The Slayer, digging still deeper into the brewing filter bed, also knows that an individual beer within a certain substyle or style can be distinctly different from another beer of the same classification. While some of the flavor differences can be the result of the addition or subtraction of the amount of a type of malt (especially roasted barley, chocolate and black patent), most result from hops.

In this country, The Slayer has noticed that their are regional differences between beers of the same type. Ubiquitous styles, such as Pale Ale and Brown Ale, will have a distinctly different hop character depending on what part of the country in which they are brewed. If they are from the West Coast (Oregon, Washington or California), these brews will be hopped up like a "Deadhead" in a VW Microbus. While, malt beverages of the same type from locales East of the Mississippi generally have a more malty character.

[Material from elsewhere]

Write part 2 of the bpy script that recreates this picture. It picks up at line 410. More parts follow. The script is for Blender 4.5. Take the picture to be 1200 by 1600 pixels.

This trend seems to hold virtually true across the entire microbrew board. Why? you may ask. The Slayer, as is his habit, has what he thinks is the answer.

The microbrew revolution came out of the resurgence of home brewing. Those that brewed at home loved to use hops liberally. Many of the brewing avocationists turned vocationists were from the West Coast. Once they introduced these beers to the public and garnered a sizable following, Sierra Nevada is a prime example, they had to stick with the highly hopped beers of their microbrew infancy or have their customers desert them like a bullet besieged human rights activist in China.

The Eastern brewers, many of which came along after their Western counterparts, made maltier beers for two reasons. They did not live in a place where hop plants were as prevalent as racial slurs at a KKK watering hole, and they needed to give the public a product uniquely different than that which was already available.

Intercountry style nuances are as interesting as intracountry differences. The Slayer recently had the pleasure of sampling Samuel Smith's IPA once again (for free). What struck him immediately, after having tasted the American IPA cornucopia, was that this English IPA (the country of the substyle's origin) was more complex and maltier than its Yankee brother.

Everything else was similar, the color a bit darker because of the obvious use of darker, English caramel malts, but the beer, while having adequate hop character for the style, was not "in your face" hoppy. It was much more balanced and rounded.

Probably the reason Samuel Smith's IPA is not as hoppy as domestically produced beers of the substyle is that the English have never really embraced the hop. In fact, until the 1400's, English "Ale" did not contain hops. It was the Flemish who introduced hopped "Beer" (the distinction between "Ale" and "Beer" being the presence of hops) to the "Isle of Stiff Upper Lips." For centuries "Beer," the malt beverage with hops, was regarded by many as inferior to the "Ales" in England. Eventually the virtues of the bittering herb were appreciated; but, The Slayer feels, never embraced with the same zeal as the Germans and Americans.

It's all about style. While The Slayer is not a slave to fashion, spending most of his clothing dollar on garments with brewery logos on them, he is acutely aware of beer styles. Such is the plight of his malty, palate andvantaged existance.

With church key and pint glass in hand, he forges forward. There's a bar stool somewhere without his gluteal imprint.